• _MATERIAL FOR THE TASK_

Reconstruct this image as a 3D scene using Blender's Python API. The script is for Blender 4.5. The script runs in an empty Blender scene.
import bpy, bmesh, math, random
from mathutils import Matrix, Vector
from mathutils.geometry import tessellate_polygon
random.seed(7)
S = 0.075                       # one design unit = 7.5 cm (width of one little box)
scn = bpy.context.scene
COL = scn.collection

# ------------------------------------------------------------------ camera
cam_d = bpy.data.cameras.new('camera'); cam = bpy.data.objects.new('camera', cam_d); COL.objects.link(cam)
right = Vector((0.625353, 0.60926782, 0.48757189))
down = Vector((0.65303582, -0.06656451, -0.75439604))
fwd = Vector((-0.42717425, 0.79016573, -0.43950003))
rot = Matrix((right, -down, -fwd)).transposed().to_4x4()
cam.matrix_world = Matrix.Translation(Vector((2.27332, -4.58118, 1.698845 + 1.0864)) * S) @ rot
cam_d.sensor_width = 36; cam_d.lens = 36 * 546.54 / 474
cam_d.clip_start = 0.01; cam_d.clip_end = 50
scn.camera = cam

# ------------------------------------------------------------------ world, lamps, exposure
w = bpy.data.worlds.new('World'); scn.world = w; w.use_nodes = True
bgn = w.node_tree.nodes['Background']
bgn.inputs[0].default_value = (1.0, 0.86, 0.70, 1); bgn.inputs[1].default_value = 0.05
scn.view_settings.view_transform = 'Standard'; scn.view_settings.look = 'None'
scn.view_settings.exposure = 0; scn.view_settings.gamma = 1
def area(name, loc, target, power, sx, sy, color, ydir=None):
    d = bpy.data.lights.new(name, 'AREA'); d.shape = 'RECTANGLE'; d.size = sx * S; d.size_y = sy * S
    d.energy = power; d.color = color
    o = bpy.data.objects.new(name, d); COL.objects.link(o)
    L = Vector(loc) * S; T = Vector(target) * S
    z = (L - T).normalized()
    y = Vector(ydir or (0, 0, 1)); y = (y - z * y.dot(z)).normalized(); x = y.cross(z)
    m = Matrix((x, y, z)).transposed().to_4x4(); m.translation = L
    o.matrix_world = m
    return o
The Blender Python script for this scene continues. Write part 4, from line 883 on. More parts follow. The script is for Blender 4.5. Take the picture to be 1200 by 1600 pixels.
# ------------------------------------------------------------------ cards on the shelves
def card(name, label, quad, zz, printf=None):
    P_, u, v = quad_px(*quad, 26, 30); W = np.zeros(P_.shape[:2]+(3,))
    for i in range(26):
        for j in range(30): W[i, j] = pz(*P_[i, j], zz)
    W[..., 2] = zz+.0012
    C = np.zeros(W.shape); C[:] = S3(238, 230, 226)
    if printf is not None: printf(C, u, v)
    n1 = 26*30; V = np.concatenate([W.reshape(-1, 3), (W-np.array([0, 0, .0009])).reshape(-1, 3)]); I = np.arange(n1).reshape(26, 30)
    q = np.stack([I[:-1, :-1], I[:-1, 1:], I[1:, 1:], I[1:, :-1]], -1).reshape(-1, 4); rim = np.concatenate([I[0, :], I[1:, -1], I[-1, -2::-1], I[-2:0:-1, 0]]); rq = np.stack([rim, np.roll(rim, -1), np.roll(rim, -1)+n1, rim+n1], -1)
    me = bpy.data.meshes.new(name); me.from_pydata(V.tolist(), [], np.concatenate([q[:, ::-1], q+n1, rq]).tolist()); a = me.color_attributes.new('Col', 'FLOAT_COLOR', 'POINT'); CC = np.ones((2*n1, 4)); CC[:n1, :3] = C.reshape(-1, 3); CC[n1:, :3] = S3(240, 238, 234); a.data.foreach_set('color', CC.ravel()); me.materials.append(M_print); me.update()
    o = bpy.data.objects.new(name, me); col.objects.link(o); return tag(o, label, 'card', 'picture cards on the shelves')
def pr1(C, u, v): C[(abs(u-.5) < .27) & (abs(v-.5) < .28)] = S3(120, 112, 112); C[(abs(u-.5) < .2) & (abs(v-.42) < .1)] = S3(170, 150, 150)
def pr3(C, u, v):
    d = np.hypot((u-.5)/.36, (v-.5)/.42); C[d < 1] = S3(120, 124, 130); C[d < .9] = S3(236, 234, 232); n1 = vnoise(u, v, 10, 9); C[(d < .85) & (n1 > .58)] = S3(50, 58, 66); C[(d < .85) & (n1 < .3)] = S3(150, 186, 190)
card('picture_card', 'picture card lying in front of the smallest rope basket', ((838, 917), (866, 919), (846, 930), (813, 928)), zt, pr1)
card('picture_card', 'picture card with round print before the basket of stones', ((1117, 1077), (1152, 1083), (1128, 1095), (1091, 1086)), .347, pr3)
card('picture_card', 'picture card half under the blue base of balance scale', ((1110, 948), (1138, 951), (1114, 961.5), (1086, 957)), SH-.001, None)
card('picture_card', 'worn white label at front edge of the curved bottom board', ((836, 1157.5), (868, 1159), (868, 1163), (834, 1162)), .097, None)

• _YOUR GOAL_
Write every line of the material above again, exactly.

• _RESULT FOR THIS EXERCISE_
Reconstruct this image as a 3D scene using Blender's Python API. The script is for Blender 4.5. The script runs in an empty Blender scene.
import bpy, bmesh, math, random
from mathutils import Matrix, Vector
from mathutils.geometry import tessellate_polygon
random.seed(7)
S = 0.075                       # one design unit = 7.5 cm (width of one little box)
scn = bpy.context.scene
COL = scn.collection

# ------------------------------------------------------------------ camera
cam_d = bpy.data.cameras.new('camera'); cam = bpy.data.objects.new('camera', cam_d); COL.objects.link(cam)
right = Vector((0.625353, 0.60926782, 0.48757189))
down = Vector((0.65303582, -0.06656451, -0.75439604))
fwd = Vector((-0.42717425, 0.79016573, -0.43950003))
rot = Matrix((right, -down, -fwd)).transposed().to_4x4()
cam.matrix_world = Matrix.Translation(Vector((2.27332, -4.58118, 1.698845 + 1.0864)) * S) @ rot
cam_d.sensor_width = 36; cam_d.lens = 36 * 546.54 / 474
cam_d.clip_start = 0.01; cam_d.clip_end = 50
scn.camera = cam

# ------------------------------------------------------------------ world, lamps, exposure
w = bpy.data.worlds.new('World'); scn.world = w; w.use_nodes = True
bgn = w.node_tree.nodes['Background']
bgn.inputs[0].default_value = (1.0, 0.86, 0.70, 1); bgn.inputs[1].default_value = 0.05
scn.view_settings.view_transform = 'Standard'; scn.view_settings.look = 'None'
scn.view_settings.exposure = 0; scn.view_settings.gamma = 1
def area(name, loc, target, power, sx, sy, color, ydir=None):
    d = bpy.data.lights.new(name, 'AREA'); d.shape = 'RECTANGLE'; d.size = sx * S; d.size_y = sy * S
    d.energy = power; d.color = color
    o = bpy.data.objects.new(name, d); COL.objects.link(o)
    L = Vector(loc) * S; T = Vector(target) * S
    z = (L - T).normalized()
    y = Vector(ydir or (0, 0, 1)); y = (y - z * y.dot(z)).normalized(); x = y.cross(z)
    m = Matrix((x, y, z)).transposed().to_4x4(); m.translation = L
    o.matrix_world = m
    return o
The Blender Python script for this scene continues. Write part 4, from line 883 on. More parts follow. The script is for Blender 4.5. Take the picture to be 1200 by 1600 pixels.
# ------------------------------------------------------------------ cards on the shelves
def card(name, label, quad, zz, printf=None):
    P_, u, v = quad_px(*quad, 26, 30); W = np.zeros(P_.shape[:2]+(3,))
    for i in range(26):
        for j in range(30): W[i, j] = pz(*P_[i, j], zz)
    W[..., 2] = zz+.0012
    C = np.zeros(W.shape); C[:] = S3(238, 230, 226)
    if printf is not None: printf(C, u, v)
    n1 = 26*30; V = np.concatenate([W.reshape(-1, 3), (W-np.array([0, 0, .0009])).reshape(-1, 3)]); I = np.arange(n1).reshape(26, 30)
    q = np.stack([I[:-1, :-1], I[:-1, 1:], I[1:, 1:], I[1:, :-1]], -1).reshape(-1, 4); rim = np.concatenate([I[0, :], I[1:, -1], I[-1, -2::-1], I[-2:0:-1, 0]]); rq = np.stack([rim, np.roll(rim, -1), np.roll(rim, -1)+n1, rim+n1], -1)
    me = bpy.data.meshes.new(name); me.from_pydata(V.tolist(), [], np.concatenate([q[:, ::-1], q+n1, rq]).tolist()); a = me.color_attributes.new('Col', 'FLOAT_COLOR', 'POINT'); CC = np.ones((2*n1, 4)); CC[:n1, :3] = C.reshape(-1, 3); CC[n1:, :3] = S3(240, 238, 234); a.data.foreach_set('color', CC.ravel()); me.materials.append(M_print); me.update()
    o = bpy.data.objects.new(name, me); col.objects.link(o); return tag(o, label, 'card', 'picture cards on the shelves')
def pr1(C, u, v): C[(abs(u-.5) < .27) & (abs(v-.5) < .28)] = S3(120, 112, 112); C[(abs(u-.5) < .2) & (abs(v-.42) < .1)] = S3(170, 150, 150)
def pr3(C, u, v):
    d = np.hypot((u-.5)/.36, (v-.5)/.42); C[d < 1] = S3(120, 124, 130); C[d < .9] = S3(236, 234, 232); n1 = vnoise(u, v, 10, 9); C[(d < .85) & (n1 > .58)] = S3(50, 58, 66); C[(d < .85) & (n1 < .3)] = S3(150, 186, 190)
card('picture_card', 'picture card lying in front of the smallest rope basket', ((838, 917), (866, 919), (846, 930), (813, 928)), zt, pr1)
card('picture_card', 'picture card with round print before the basket of stones', ((1117, 1077), (1152, 1083), (1128, 1095), (1091, 1086)), .347, pr3)
card('picture_card', 'picture card half under the blue base of balance scale', ((1110, 948), (1138, 951), (1114, 961.5), (1086, 957)), SH-.001, None)
card('picture_card', 'worn white label at front edge of the curved bottom board', ((836, 1157.5), (868, 1159), (868, 1163), (834, 1162)), .097, None)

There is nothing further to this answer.